Is this the sequel to the movie Stargate?  Is it a new episode of the TV series?  Is it a new Star Trek movie?  No, it is none of these.  According to Dr. Michael Salla, it is probably exactly what happened!
Probably exactly!  Spoken like a true scientist, Dr. Salla.  "We're probably almost kind of exactly sort of sure.  Maybe."

How do we know all of this for kind of definitely certain?  Our evidence includes seeing a soldier with wacky sunglasses in Baghdad:
As a U.S. soldier peered out of a passing tank, a young engineering student and a retired accountant contemplated one of the more common questions on the streets of Baghdad: Did the soldier's wraparound sunglasses give him X-ray vision? 
"With those sunglasses, he can definitely see through women's clothes," said the engineering student, Samer Hamid.  "It makes me angry.
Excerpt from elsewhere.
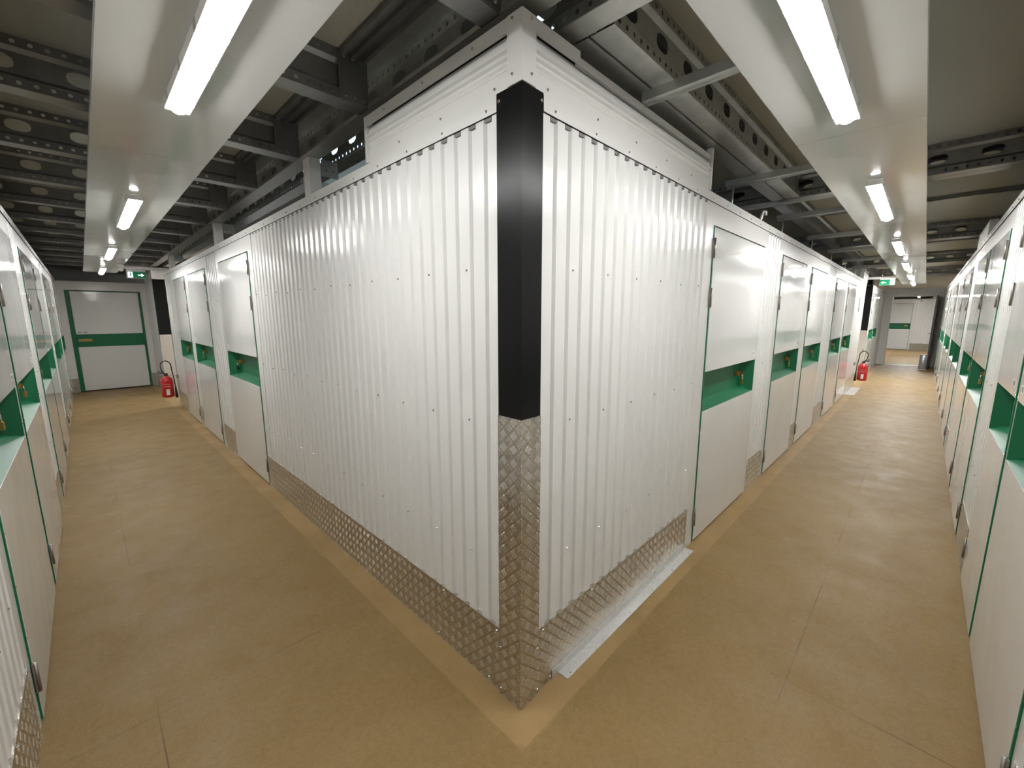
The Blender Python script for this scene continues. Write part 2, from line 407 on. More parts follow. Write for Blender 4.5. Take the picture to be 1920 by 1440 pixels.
# outer walls
OL = [(1.28, 2.37), (2.47, 3.60), (4.18, 5.28), (5.38, 6.48), (7.10, 8.19), (8.29, 9.38), (9.98, 11.07)]
segs = [('corr', -1.31, 1.20), ('flat', 1.20, 1.28)]
for k, (a, c) in enumerate(OL):
    segs.append(('door', a, c)); nx = OL[k+1][0] if k+1 < len(OL) else YE
    if nx-c > .3: segs += [('flat', c, c+.06), ('corr', c+.06, nx-.06), ('flat', nx-.06, nx)]
    else: segs.append(('flat', c, nx))
wall('wall_left', LO, (YR, YE), segs, 'white outer wall facing the central block, on the corridor to the green-framed door')
for k, (a, c) in enumerate(OL):
    locker_door(LO, a, c, -1, 'white locker door, %s nearest on the outer wall, %s' % (ORD[k+1], CG), 'outer wall locker doors, ' + CG,
        'brass padlock on the %s nearest outer-wall locker door, %s' % (ORD[k+1], CG) if k in (0, 1, 2, 3) else None)
OR = [(.72, 1.73), (1.79, 2.45), (3.12, 4.21), (4.31, 5.40), (6.02, 7.11), (7.21, 8.30), (8.92, 10.01), (10.11, 11.20), (11.82, 12.91), (13.01, 14.10), (14.72, 15.81)]
segs = [('corr', XL, .66), ('flat', .66, .72)]
for k, (a, c) in enumerate(OR):
    segs.append(('door', a, c)); nx = OR[k+1][0] if k+1 < len(OR) else 17.0
    if nx-c > .3: segs += [('flat', c, c+.06), ('corr', c+.06, nx-.06), ('flat', nx-.06, nx)]
    else: segs.append(('flat', c, nx))
wo = wall('wall_right', RO, (XL, 17.0), segs, 'white outer wall facing the central block, on the corridor to the open doorway')
b = MB(); b.box(RO, 4.9, 6.0, -.05, .004, ZC, ZC+.15); b.build('raised_panel', 'white_trim', wo)
for k, (a, c) in enumerate(OR):
    locker_door(RO, a, c, 1 if k == 1 else -1, 'white locker door, %s nearest on the outer wall, %s' % (ORD[k+1], CO), 'outer wall locker doors, ' + CO,
        'brass padlock on the %s nearest outer-wall locker door, %s' % (ORD[k+1], CO) if k in (1, 2, 3, 4, 5) else None)

# ------------------------------------------------------------ corner guards and the ribbed box over the corner
def angle_guard(mb, x, y, leg_y, leg_x, z0, z1, n=.006, t=.003):
    """L-shaped guard round a corner at (x, y) of a block lying towards +x, +y"""
    mb.box(I, x-n, x-n+t, y-n, y+leg_y, z0, z1); mb.box(I, x-n+t, x+leg_x, y-n, y-n+t, z0, z1)
g = thing('corner_guard', 'black glossy corner guard above the tread-plate guard on the nearest block corner', 'corner guard', (0, 0, 1.185))
b = MB(); angle_guard(b, 0, 0, .107, .094, 1.185, 2.27, .009) 
b.dome((-.009, .095, 2.245), (-1,0,0), .0065, .005, mi=1); b.dome((.085, -.009, 2.245), (0,-1,0), .0065, .005, mi=1)
b.build('guard_sheet', ['black_gloss', 'chrome'], g)
g = thing('tread_plate_guard', 'tread-plate metal corner guard below the black guard on the nearest block corner', 'corner guard', (0, 0, 0))
b = MB(); angle_guard(b, 0, 0, .107, .094, 0, 1.186, .0125)
for z in (1.165, .22, .03): b.dome((-.0125, .097, z), (-1,0,0), .006, .005, mi=1); b.dome((.085, -.0125, z), (0,-1,0), .006, .005, mi=1)
b.build('guard_sheet', ['tread_plate', 'chrome'], g)

def ribbed_box(x, y, ly, lx, label, group, depth=.5, backs=True):
    B = thing('ribbed_box', label, 'steel box', (x, y, ZC+.002), group)
    fl = frame((x, y, 0), (0,1,0), (-1,0,0)); fr = frame((x, y, 0), (1,0,0), (0,-1,0))
    prof = [(.004, ZC+.002), (.004, 2.326), (-.004, 2.333), (-.004, 2.340), (.003, 2.346), (.003, 2.354), (.013, 2.357), (.013, 2.363), (.001, 2.367), (.001, 2.378), (.013, 2.381), (.013, 2.387), (.001, 2.391), (.001, 2.414)]
    for f, L in ((fl, ly), (fr, lx)):
        b = MB()
        for (n0, z0), (n1, z1) in zip(prof[:-1], prof[1:]): b.face([f(0, n0, z0), f(L, n0, z0), f(L, n1, z1), f(0, n1, z1)])
        b.box(f, 0, L, -.03, -.028, 2.40, 2.46, 2); rs = b  # near-black strip paints the shade inside the slit under the top trim
        b = MB(); LL = L if f is fl else .29
        b.box(f, -.003, LL, .003, .011, 2.428, 2.47)
        if f is fr: b.box(f, LL, L, -.012, .002, 2.43, 2.458)
        b.build('top_trim', 'white_trim', B)
        b = MB(); b.box(f, L-.022, L, -.02, .012, ZC+.002, 2.47 if f is fl else 2.494); b.build('end_trim', 'white_trim', B)
        b = rs
        q = .12
        while q < L-.03:
            b.dome(f(q, .004, ZC+.022), f(0,1,0)-f(0,0,0), .005, .004, mi=1)
            if f is fl: b.dome(f(q+.1, .0125, 2.447), f(0,1,0)-f(0,0,0), .005, .004, mi=1)
            q += .3
        for z in (2.455, 2.30): b.dome(f(.028, .0145, z), f(0,1,0)-f(0,0,0), .005, .004, mi=1)
        b.build('ribbed_sheet', ['white_trim', 'chrome', 'gap_shade'], B)
    b = MB(); b.box(I, x-.014, x-.0115, y-.014, y+.052, ZC+.002, 2.47); b.box(I, x-.0115, x+.052, y-.014, y-.0115, ZC+.002, 2.47); b.build('corner_trim', 'white_trim', B)
    if backs:
        b = MB(); b.box(I, x+.02, x+.035, y+.02, y+ly, ZC+.002, 2.44); b.box(I, x+.02, x+lx, y+.02, y+.035, ZC+.002, 2.44); b.build('backing', 'white_trim', B)
    return B
ribbed_box(0, 0, 1.01, 1.60, 'white ribbed steel box wrapped over the nearest corner of the central block', None)

# galvanised floor edging at the foot of the wall
g = thing('floor_edging', 'bare aluminium angle strip screwed to the floor at the foot of the ribbed wall', 'floor edging', (.9, -.03, 0))
b = MB(); b.box(RI, .19, 1.62, .0045, .008, .0, .042); b.build('upright_flange', 'bare_aluminium', g)
b = MB(); b.box(RI, .235, 1.62, .008, .058, .0, .004)
for q in range(6): b.dome(RI(.27+.26*q, .047, .004), (0,0,1), .004, .003, mi=1); b.dome(RI(.28+.26*q, .008, .025), (0,-1,0), .005, .004, mi=1)
b.build('floor_flange', ['bare_aluminium', 'chrome'], g)
o = MB(); o.box(RI, 9.35, 10.5, .004, .16, 0, .006); o = o.build('floor_patch', 'bare_aluminium'); tag(o, 'pale metal plate on the floor under the fire extinguisher, %s' % CO, 'floor plate')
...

We are afraid to take our families out on the street."
So soldier with funny sunglasses = x-ray vision = being able to see what we look like naked = Saddam Hussein was in contact with aliens who gave him a magic stargate.

I can't see any flaw in the argument there, can you?
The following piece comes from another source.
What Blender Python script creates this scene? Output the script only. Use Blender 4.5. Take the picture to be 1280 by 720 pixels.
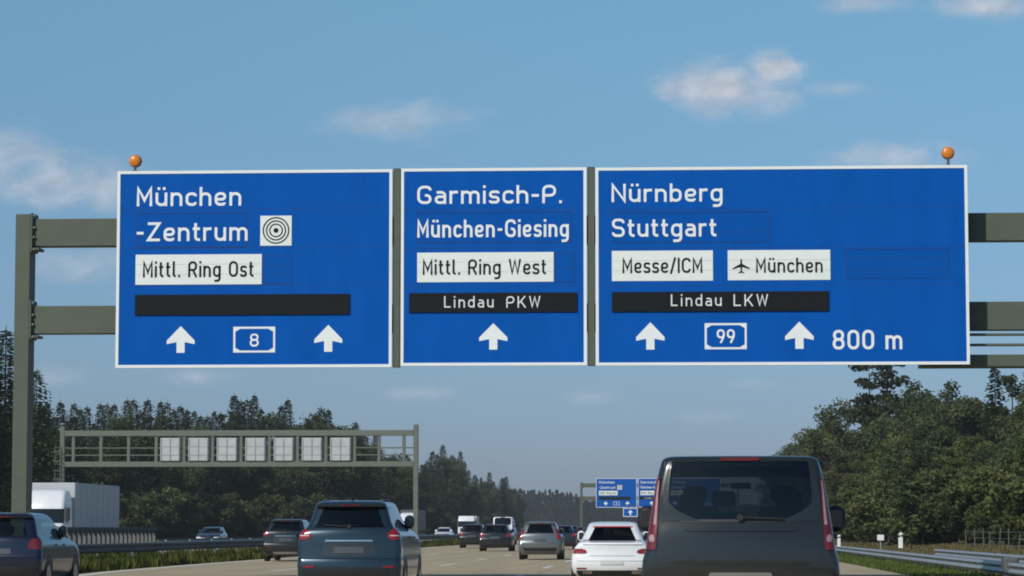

[image courtesy of the Wikimedia Commons]

But that website reads like a treatise on formal logic when compared to the other one.  A brief passage will suffice:
Some orbs appear to be the manifestation of the human soul after we die; only visible to ultraviolet and infrared non-filtered cameras.  To days [sic] cameras pick them up because it is much cheaper to manufacture them without such filters.  This is why both UFOs (who the ancients said were “spirit” gods who could take human form-cloaked in the UV and IR) and ghosts can be captured by today’s technology, when not visible to the human eye.  The ancient Mesopotamia bible spoke of both spirits and the soul.  Nearly every ancient civilization makes reference to the soul; Egypt built a technological civilization around them.  They were quite obviously doing something with high voltage; Tesla coils and particle accelerators, to harness and launch the soul.  From the Zoroastrians, to Mesopotamia, even the Maya and pre-Columbians, all had this knowledge.
So there you are, then.  And I don't know about you, but having my soul launched by a particle accelerator seems like a cool idea.  I'd go for that as a sendoff when I die, except that I'd pretty much already decided that I want a Viking funeral.  Lay my body out on my canoe, set it on fire, and shove it out into my pond, and then all of my friends and family throw a huge party with lots of alcohol and music and debauchery.  More fun than your typical church funeral, don't you think?

But I digress.

I live in hope that the people who send me these emails aren't serious, but I fear that this one was.  It seemed awfully... sincere.  And to A Devoted Reader, a personal message:  I tried to keep my mind open, I honestly did.  But I still don't believe in stargates and Annunaki and spirit orbs and so on.  I'm not saying it wouldn't be cool if this stuff existed; hell, I'd love it if Bigfoot and aliens and so on were real.  But I'm just not seeing it.

So thanks for the emails, and do keep them coming, even though some of them make me a little worried that you people might know where I live.  Toward that end, allow me to mention, offhand and in-passing-like, that I recently moved to a small uncharted island off the coast of Mauritania.  The view is lovely, and it even has wifi.  Drop by to visit any time.


  1. This almost makes a crazy sense, considering all the criticism Bush took over the Gulf War, at least most people might believe this over the real reasons, as uncertain as they were.
    The supposed x-ray glasses being used to through ladies' clothing, some things about human nature never really change.

  2. Where can I get some of those glasses?